**AIM:** Reproduce verbatim the lines up to and including the one with "return pts[-1][1]", starting from the first.

**MATERIAL FOR THIS TASK:**
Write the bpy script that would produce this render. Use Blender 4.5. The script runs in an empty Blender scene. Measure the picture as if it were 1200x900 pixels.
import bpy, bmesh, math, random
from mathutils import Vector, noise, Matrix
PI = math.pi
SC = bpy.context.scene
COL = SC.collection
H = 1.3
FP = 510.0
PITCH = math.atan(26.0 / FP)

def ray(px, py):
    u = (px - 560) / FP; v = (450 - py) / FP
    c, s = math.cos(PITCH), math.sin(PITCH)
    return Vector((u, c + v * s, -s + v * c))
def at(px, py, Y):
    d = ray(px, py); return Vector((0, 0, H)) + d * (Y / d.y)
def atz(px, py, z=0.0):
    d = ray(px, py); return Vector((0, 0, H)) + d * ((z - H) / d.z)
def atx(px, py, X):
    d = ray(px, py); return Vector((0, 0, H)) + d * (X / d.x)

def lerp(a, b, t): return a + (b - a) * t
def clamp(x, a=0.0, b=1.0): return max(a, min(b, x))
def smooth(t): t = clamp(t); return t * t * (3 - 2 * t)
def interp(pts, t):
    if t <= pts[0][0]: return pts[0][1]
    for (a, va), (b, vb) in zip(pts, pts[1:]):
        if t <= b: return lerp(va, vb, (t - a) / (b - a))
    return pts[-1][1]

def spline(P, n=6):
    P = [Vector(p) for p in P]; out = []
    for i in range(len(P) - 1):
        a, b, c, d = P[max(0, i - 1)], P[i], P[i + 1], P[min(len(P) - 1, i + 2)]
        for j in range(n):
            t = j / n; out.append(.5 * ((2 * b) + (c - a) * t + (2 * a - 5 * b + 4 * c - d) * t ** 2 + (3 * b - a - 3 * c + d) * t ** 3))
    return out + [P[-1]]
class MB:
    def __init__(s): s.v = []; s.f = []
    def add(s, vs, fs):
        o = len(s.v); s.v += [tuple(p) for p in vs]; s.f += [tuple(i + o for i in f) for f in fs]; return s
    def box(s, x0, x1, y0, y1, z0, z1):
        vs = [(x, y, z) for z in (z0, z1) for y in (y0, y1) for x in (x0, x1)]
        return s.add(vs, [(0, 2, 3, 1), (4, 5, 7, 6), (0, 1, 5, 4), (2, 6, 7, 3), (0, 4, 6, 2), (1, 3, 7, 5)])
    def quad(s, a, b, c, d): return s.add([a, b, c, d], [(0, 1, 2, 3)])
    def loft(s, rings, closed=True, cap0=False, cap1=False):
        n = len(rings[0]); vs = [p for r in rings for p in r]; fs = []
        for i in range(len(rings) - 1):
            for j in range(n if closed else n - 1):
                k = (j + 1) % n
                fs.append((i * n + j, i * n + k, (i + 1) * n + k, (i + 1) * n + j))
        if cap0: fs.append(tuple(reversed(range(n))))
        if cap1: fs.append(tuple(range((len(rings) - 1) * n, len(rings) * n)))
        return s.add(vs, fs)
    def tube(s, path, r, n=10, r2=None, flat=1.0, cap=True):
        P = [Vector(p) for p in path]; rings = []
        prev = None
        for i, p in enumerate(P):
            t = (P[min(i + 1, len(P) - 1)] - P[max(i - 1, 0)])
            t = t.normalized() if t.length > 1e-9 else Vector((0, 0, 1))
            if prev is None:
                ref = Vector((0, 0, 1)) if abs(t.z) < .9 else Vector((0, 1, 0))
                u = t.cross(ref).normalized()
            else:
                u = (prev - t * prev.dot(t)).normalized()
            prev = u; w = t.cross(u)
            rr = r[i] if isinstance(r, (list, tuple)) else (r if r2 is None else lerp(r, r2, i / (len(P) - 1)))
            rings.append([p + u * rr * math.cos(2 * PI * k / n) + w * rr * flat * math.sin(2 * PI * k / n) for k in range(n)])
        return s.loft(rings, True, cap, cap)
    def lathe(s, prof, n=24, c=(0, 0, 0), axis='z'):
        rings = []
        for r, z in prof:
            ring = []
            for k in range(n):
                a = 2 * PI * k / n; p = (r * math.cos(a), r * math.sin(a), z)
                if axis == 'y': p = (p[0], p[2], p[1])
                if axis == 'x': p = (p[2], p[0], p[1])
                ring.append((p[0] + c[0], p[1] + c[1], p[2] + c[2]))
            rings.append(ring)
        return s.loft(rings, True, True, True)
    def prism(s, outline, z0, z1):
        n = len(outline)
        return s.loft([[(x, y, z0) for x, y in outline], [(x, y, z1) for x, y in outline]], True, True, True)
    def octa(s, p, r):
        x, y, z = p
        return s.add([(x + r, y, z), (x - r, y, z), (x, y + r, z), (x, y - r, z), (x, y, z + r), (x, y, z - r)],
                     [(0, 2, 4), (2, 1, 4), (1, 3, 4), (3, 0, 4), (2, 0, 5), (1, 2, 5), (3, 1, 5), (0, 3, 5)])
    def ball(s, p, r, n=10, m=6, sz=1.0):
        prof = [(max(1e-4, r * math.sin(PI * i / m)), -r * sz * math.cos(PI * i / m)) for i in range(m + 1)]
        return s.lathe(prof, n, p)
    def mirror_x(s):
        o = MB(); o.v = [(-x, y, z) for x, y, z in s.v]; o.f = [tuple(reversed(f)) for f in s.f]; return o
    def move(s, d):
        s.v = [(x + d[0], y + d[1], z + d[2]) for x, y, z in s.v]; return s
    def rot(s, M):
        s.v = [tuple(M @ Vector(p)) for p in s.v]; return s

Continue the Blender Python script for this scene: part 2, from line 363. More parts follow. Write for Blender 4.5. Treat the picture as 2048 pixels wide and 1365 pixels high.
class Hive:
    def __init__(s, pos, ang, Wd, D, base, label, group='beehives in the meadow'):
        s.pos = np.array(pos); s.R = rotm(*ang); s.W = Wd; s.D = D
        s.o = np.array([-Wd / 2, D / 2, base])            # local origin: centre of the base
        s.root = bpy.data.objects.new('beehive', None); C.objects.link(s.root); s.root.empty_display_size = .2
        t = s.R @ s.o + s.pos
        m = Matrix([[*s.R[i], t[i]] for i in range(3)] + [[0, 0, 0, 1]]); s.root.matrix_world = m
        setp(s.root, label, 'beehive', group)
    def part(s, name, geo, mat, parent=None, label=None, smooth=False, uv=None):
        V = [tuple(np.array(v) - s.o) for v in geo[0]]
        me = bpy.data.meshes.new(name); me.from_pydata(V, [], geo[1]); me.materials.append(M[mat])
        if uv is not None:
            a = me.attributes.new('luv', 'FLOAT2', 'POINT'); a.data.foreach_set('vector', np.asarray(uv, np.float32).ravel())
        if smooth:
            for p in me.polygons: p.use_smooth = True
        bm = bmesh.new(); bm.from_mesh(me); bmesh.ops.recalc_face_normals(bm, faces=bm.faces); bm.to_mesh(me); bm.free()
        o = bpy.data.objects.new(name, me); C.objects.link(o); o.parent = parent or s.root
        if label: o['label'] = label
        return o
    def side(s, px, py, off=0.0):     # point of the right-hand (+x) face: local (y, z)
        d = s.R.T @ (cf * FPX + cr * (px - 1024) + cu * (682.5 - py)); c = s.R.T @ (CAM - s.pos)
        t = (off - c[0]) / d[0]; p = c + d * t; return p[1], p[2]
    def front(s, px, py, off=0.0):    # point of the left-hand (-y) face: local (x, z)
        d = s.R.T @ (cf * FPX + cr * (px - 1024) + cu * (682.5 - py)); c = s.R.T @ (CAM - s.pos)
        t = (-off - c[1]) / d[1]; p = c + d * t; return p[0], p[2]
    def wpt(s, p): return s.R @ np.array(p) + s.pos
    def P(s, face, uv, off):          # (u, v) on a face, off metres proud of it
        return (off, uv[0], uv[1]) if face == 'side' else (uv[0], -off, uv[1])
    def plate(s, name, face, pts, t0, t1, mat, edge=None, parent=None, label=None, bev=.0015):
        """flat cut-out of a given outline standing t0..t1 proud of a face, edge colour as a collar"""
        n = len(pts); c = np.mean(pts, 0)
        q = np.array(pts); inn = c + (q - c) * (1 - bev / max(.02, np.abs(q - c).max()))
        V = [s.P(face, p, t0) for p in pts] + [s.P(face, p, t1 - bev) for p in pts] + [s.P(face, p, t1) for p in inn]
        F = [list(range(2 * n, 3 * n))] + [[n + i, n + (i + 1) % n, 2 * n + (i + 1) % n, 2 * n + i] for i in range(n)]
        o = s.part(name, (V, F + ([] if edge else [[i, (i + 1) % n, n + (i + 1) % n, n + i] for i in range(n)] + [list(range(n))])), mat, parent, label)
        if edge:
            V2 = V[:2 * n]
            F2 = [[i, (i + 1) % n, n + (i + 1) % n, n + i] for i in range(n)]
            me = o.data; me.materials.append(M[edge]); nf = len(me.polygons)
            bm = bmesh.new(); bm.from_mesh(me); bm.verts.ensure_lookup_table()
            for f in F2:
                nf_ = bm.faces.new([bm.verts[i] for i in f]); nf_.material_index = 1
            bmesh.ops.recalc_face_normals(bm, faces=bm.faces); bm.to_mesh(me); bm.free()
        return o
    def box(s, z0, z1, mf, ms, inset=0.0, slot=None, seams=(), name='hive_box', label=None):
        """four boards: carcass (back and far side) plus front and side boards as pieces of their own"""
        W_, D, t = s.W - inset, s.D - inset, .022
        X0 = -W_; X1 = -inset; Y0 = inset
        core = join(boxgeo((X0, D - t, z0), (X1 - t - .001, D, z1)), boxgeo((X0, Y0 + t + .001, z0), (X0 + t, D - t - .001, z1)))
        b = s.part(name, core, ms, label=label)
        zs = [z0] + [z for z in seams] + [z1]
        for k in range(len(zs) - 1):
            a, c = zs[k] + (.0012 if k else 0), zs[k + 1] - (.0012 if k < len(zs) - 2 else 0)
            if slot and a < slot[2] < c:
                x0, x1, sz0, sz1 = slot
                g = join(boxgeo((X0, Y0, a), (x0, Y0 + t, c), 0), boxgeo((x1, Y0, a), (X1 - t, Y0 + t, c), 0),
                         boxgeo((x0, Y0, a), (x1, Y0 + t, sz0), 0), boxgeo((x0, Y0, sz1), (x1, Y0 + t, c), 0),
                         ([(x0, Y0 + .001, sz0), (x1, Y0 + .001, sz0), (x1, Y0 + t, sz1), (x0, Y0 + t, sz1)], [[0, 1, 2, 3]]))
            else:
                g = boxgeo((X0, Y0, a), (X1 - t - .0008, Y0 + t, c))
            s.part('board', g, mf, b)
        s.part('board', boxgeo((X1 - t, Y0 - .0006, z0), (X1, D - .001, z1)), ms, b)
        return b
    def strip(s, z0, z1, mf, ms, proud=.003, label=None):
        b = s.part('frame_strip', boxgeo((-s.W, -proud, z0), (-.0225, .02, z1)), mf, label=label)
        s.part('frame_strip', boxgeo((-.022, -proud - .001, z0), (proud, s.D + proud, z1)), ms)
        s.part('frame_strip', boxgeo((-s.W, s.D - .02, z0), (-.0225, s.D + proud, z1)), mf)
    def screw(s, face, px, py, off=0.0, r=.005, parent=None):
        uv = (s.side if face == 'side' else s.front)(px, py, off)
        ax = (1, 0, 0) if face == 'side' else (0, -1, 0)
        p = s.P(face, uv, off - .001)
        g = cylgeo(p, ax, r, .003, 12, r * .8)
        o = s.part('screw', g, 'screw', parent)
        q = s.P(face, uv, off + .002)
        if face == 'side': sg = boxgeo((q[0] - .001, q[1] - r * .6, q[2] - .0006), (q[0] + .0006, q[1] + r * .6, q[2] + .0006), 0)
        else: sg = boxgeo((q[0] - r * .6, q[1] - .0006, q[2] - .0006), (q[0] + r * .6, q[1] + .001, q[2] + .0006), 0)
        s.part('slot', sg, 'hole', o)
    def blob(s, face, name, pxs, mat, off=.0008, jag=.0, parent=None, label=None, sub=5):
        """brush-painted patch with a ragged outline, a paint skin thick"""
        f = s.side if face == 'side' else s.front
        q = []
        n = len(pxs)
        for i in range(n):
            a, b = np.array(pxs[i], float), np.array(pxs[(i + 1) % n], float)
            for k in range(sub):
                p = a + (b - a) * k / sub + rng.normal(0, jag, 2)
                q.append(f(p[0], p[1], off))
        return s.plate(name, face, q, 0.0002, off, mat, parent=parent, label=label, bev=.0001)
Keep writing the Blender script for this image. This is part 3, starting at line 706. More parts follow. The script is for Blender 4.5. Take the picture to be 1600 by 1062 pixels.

**EXERCISE SOLUTION:**
Write the bpy script that would produce this render. Use Blender 4.5. The script runs in an empty Blender scene. Measure the picture as if it were 1200x900 pixels.
import bpy, bmesh, math, random
from mathutils import Vector, noise, Matrix
PI = math.pi
SC = bpy.context.scene
COL = SC.collection
H = 1.3
FP = 510.0
PITCH = math.atan(26.0 / FP)

def ray(px, py):
    u = (px - 560) / FP; v = (450 - py) / FP
    c, s = math.cos(PITCH), math.sin(PITCH)
    return Vector((u, c + v * s, -s + v * c))
def at(px, py, Y):
    d = ray(px, py); return Vector((0, 0, H)) + d * (Y / d.y)
def atz(px, py, z=0.0):
    d = ray(px, py); return Vector((0, 0, H)) + d * ((z - H) / d.z)
def atx(px, py, X):
    d = ray(px, py); return Vector((0, 0, H)) + d * (X / d.x)

def lerp(a, b, t): return a + (b - a) * t
def clamp(x, a=0.0, b=1.0): return max(a, min(b, x))
def smooth(t): t = clamp(t); return t * t * (3 - 2 * t)
def interp(pts, t):
    if t <= pts[0][0]: return pts[0][1]
    for (a, va), (b, vb) in zip(pts, pts[1:]):
        if t <= b: return lerp(va, vb, (t - a) / (b - a))
    return pts[-1][1]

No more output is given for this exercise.